Here, considering the appearance of the alleged defect in the photographs, the testimony of the defendants' superintendent, and all relevant circumstances of the accident, the defendants established, prima facie, that the alleged defect did not possess the characteristics of a trap or nuisance and was too trivial to be actionable (see Shiles v. Carillon Nursing & Rehabilitation Ctr., LLC, 54 A.D.3d 746, 864 N.Y.S.2d 439; Hawkins v. Carter Community Hous. Dev. Fund Corp., 40 A.D.3d 812, 813, 835 N.Y.S.2d 731; Joseph v. Villages at Huntington Home Owners Assn., Inc., 39 A.D.3d 481, 835 N.Y.S.2d 231; Zalkin v. City of New York, 36 A.D.3d 801, 802, 828 N.Y.S.2d 485; Taussig v. Luxury Cars of Smithtown, Inc., 31 A.D.3d 533, 818 N.Y.S.2d 593). In opposition, the opinion of the plaintiff's daughter that the alleged elevation differential was at least an inch is unsupported by the photographs, which demonstrate, consistent with the testimony of the defendants' superintendent, that the elevation differential was less than one inch and closer to one quarter of an inch. Thus, the plaintiff failed to raise a triable issue of fact as to whether the alleged defect was trivial as a matter of law (see Losito v. JP Morgan Chase & Co., 72 A.D.3d 1033, 1034, 899 N.Y.S.2d 375; Shiles v.
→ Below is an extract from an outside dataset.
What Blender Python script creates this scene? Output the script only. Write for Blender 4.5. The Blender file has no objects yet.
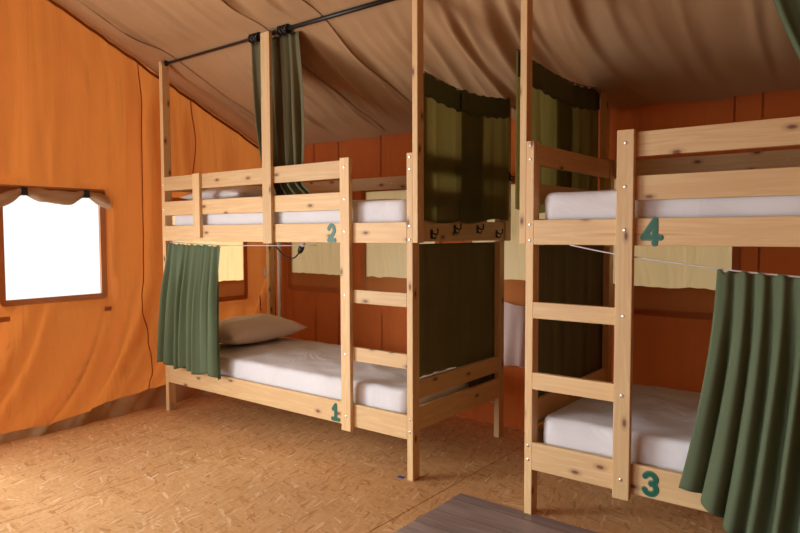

Carillon Nursing & Rehabilitation Ctr., LLC, 54 A.D.3d at 746, 864 N.Y.S.2d 439; Dick v. Gap, Inc., 16 A.D.3d 615, 615–616, 792 N.Y.S.2d 194). Accordingly, the Supreme Court properly granted the defendants' motion for summary judgment dismissing the complaint.

In light of our determination, we need not reach the plaintiff's remaining contention.